### JOB
Please give the listing again, word for word, with nothing left out.

### INFORMATION PROVIDED
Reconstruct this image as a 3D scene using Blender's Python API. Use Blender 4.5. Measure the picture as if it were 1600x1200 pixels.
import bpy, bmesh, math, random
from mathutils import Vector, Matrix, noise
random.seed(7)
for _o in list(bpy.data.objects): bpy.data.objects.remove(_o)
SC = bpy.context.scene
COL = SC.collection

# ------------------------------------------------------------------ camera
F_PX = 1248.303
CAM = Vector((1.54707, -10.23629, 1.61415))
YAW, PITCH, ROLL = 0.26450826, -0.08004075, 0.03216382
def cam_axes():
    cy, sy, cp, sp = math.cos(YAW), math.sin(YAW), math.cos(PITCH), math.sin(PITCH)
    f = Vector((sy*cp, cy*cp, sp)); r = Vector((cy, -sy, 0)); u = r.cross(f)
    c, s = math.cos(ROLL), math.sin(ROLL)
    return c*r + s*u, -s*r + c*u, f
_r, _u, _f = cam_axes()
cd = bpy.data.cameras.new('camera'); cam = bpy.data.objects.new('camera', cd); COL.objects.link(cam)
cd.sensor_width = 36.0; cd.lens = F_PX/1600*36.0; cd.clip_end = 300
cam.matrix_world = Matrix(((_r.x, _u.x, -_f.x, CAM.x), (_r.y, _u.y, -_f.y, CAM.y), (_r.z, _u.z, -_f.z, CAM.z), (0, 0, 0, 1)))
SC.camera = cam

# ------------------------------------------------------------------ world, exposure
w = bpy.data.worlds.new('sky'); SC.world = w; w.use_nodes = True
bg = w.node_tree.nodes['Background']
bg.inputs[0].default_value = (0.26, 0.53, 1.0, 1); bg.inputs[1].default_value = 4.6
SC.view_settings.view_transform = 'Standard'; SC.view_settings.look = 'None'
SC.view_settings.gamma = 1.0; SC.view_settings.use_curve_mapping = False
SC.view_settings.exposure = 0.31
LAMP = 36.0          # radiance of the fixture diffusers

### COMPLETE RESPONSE
Reconstruct this image as a 3D scene using Blender's Python API. Use Blender 4.5. Measure the picture as if it were 1600x1200 pixels.
import bpy, bmesh, math, random
from mathutils import Vector, Matrix, noise
random.seed(7)
for _o in list(bpy.data.objects): bpy.data.objects.remove(_o)
SC = bpy.context.scene
COL = SC.collection

# ------------------------------------------------------------------ camera
F_PX = 1248.303
CAM = Vector((1.54707, -10.23629, 1.61415))
YAW, PITCH, ROLL = 0.26450826, -0.08004075, 0.03216382
def cam_axes():
    cy, sy, cp, sp = math.cos(YAW), math.sin(YAW), math.cos(PITCH), math.sin(PITCH)
    f = Vector((sy*cp, cy*cp, sp)); r = Vector((cy, -sy, 0)); u = r.cross(f)
    c, s = math.cos(ROLL), math.sin(ROLL)
    return c*r + s*u, -s*r + c*u, f
_r, _u, _f = cam_axes()
cd = bpy.data.cameras.new('camera'); cam = bpy.data.objects.new('camera', cd); COL.objects.link(cam)
cd.sensor_width = 36.0; cd.lens = F_PX/1600*36.0; cd.clip_end = 300
cam.matrix_world = Matrix(((_r.x, _u.x, -_f.x, CAM.x), (_r.y, _u.y, -_f.y, CAM.y), (_r.z, _u.z, -_f.z, CAM.z), (0, 0, 0, 1)))
SC.camera = cam

# ------------------------------------------------------------------ world, exposure
w = bpy.data.worlds.new('sky'); SC.world = w; w.use_nodes = True
bg = w.node_tree.nodes['Background']
bg.inputs[0].default_value = (0.26, 0.53, 1.0, 1); bg.inputs[1].default_value = 4.6
SC.view_settings.view_transform = 'Standard'; SC.view_settings.look = 'None'
SC.view_settings.gamma = 1.0; SC.view_settings.use_curve_mapping = False
SC.view_settings.exposure = 0.31
LAMP = 36.0          # radiance of the fixture diffusers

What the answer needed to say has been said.